Bleiben AfD und BSW auf den Erfolgswellen?
Beide Parteien können mit Zuversicht auf die Landtagswahl schauen, beide bekamen starke Unterstützung aus den Berliner Zentralen. Während allerdings die Bundes-AfD weiterhin vergeblich hoffen dürfte, nach Koalitionsverhandlungen in einem Bundesland einen Regierungschef oder zumindest einen Landesminister zu stellen, stehen die Chancen der Wagenknecht-Bewegung nicht schlecht. Ihr Spitzenkandidat Robert Crumbach, Jurist und jahrzehntelang SPD-Mitglied, gilt sogar selbst als ministrabel.
Die AfD hofft darauf, ihr vorheriges Ergebnis von 23,5 Prozent noch einmal deutlich zu überbieten. Für sie ist es die letzte Wahl vor der Bundestagswahl, aus der sie bundespolitisch einen Bedeutungszuwachs ziehen kann. Die nächste Wahl findet Anfang 2025 in Hamburg statt, dort ist die Partei derzeit schwach.
Verschwindet die Linkspartei?
Auch in Brandenburg war die Linkspartei einmal stark, ebenso wie in Thüringen und Sachsen. Führungs- und ziellos taumelt die Bundespartei nun der nächsten Niederlage entgegen. Bereits zur letzten Landtagswahl hatte die zerstrittene Linke fast die Hälfte ihrer Wähler verloren, war aber mit zehn Prozent eine politische Kraft im Landtag geblieben. Im Karl-Liebknecht-Haus zittert man dem Sonntag nun in der bangen Sorge entgegen, es könne nicht einmal zum Einzug in den Potsdamer Landtag reichen.
Werden Grüne und FDP überhaupt noch messbar sein?

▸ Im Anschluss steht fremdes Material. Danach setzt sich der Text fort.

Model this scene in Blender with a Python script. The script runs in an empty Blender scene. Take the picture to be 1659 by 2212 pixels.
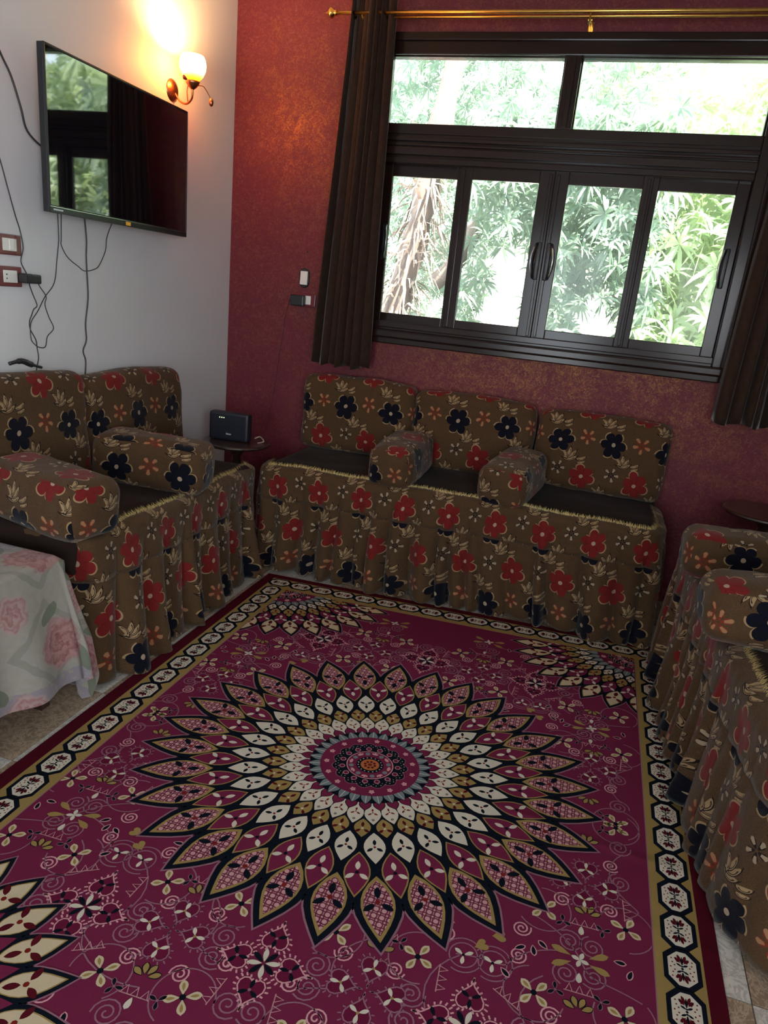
import bpy, bmesh, math, random
import numpy as np
from mathutils import Vector, Matrix, noise
random.seed(7); rng = np.random.default_rng(7)
PI = math.pi
C = bpy.context.scene.collection
SC = bpy.context.scene

# ------------------------------------------------------------------ camera
def make_camera():
    a, b, c, f = -0.27379302, 0.3002835, 0.1012828, 1.51674377
    fw = Vector((math.sin(a)*math.cos(b), math.cos(a)*math.cos(b), -math.sin(b)))
    r = Vector((math.cos(a), -math.sin(a), 0)); u = r.cross(fw)
    r2 = math.cos(c)*r + math.sin(c)*u; u2 = -math.sin(c)*r + math.cos(c)*u
    cd = bpy.data.cameras.new('camera'); cam = bpy.data.objects.new('camera', cd); C.objects.link(cam)
    m = Matrix((r2, u2, -fw)).transposed().to_4x4(); m.translation = (0, 0, 1.6)
    cam.matrix_world = m
    cd.sensor_fit = 'VERTICAL'; cd.sensor_height = 24.0; cd.lens = 24.0*f*1000/2212
    cd.clip_start = 0.02; cd.clip_end = 200
    SC.camera = cam
make_camera()

# ------------------------------------------------------------------ light
SC.view_settings.view_transform = 'Standard'; SC.view_settings.look = 'None'
SC.view_settings.gamma = 1; SC.view_settings.use_curve_mapping = False
SC.view_settings.exposure = 0.84
def make_world():
    w = bpy.data.worlds.new('world'); SC.world = w; w.use_nodes = True
    nt = w.node_tree; bg = nt.nodes['Background']
    bg.inputs[0].default_value = (0.80, 0.92, 1.0, 1); bg.inputs[1].default_value = 5.5
make_world()
def lamp(kind, name, loc, aim=None, energy=10, color=(1, 1, 1), **k):
    l = bpy.data.lights.new(name, kind); l.energy = energy; l.color = color
    for a, v in k.items(): setattr(l, a, v)
    o = bpy.data.objects.new(name, l); C.objects.link(o); o.location = loc
    if aim is not None: o.rotation_euler = (Vector(aim)-Vector(loc)).to_track_quat('-Z', 'Y').to_euler()
    return o
WY, WX0, WX1, WYB, CEIL = 4.25, -2.38, 1.32, -3.0, 3.30       # room planes
lamp('SUN', 'sun', (6, 2, 12), (0, 7, 0), energy=30.0, color=(1, .95, .82), angle=.02)
# daylight portals at the two openings of the room
lamp('AREA', 'window_portal', (-.41, WY+.16, 2.15), (-.41, 0, 2.15), energy=1, shape='RECTANGLE', size=2.1, size_y=1.7).data.cycles.is_portal = True
# daylight entering by the doorway behind the photographer
lamp('AREA', 'doorway_daylight', (-.75, WYB+.02, 1.5), (-.45, 3.0, .35), energy=14, color=(.90, .94, 1.0), shape='RECTANGLE', size=1.0, size_y=1.9)
# daylight from the second window, in the right wall behind the viewer
lamp('AREA', 'side_window_daylight', (WX1-.02, -1.3, 1.75), (-1.6, 2.2, .8), energy=31, color=(.90, .94, 1.0), shape='RECTANGLE', size=1.3, size_y=1.2)

cy = SC.cycles
cy.use_denoising = True
cy.max_bounces = 8; cy.diffuse_bounces = 4; cy.glossy_bounces = 3; cy.transparent_max_bounces = 12
cy.sample_clamp_indirect = 6; cy.caustics_reflective = False; cy.caustics_refractive = False
cy.use_adaptive_sampling = True; cy.adaptive_threshold = .02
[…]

Die beiden kleineren Berliner Ampelparteien haben sich für die Brandenburg-Wahl auf weitere Niederlagen einzustellen. Die Grünen, die in Brandenburg 3000 Mitglieder haben, waren an der Potsdamer Regierung beteiligt und hoffen immer noch, es zu bleiben. Nach letzten Umfragen werden sie ihr vormaliges Ergebnis etwa halbieren und sind damit noch schlechter dran als die Bundespartei.
Der Zuzug vieler grüner Parteifunktionäre und pensionierter Kreuzberger in die sanften Hügellande der Uckermark oder ans Oderufer wirkt sich wahlrechnerisch kaum aus. Noch mehr als mit der Klimapolitik hat die grüne Partei etwa mit ihrer Subventionspolitik im Land Bauern und deren Freunde und Bekannte gegen sich aufgebracht. Weil es nicht viel zu holen gibt, scheint die Bundespartei auch nicht viel in Brandenburg investiert zu haben, auch wenn die Parteivorsitzenden im Wahlkampf präsent waren. Für die FDP ist Brandenburg tote Erde, in Umfragen lässt sich die Partei nicht mehr messen.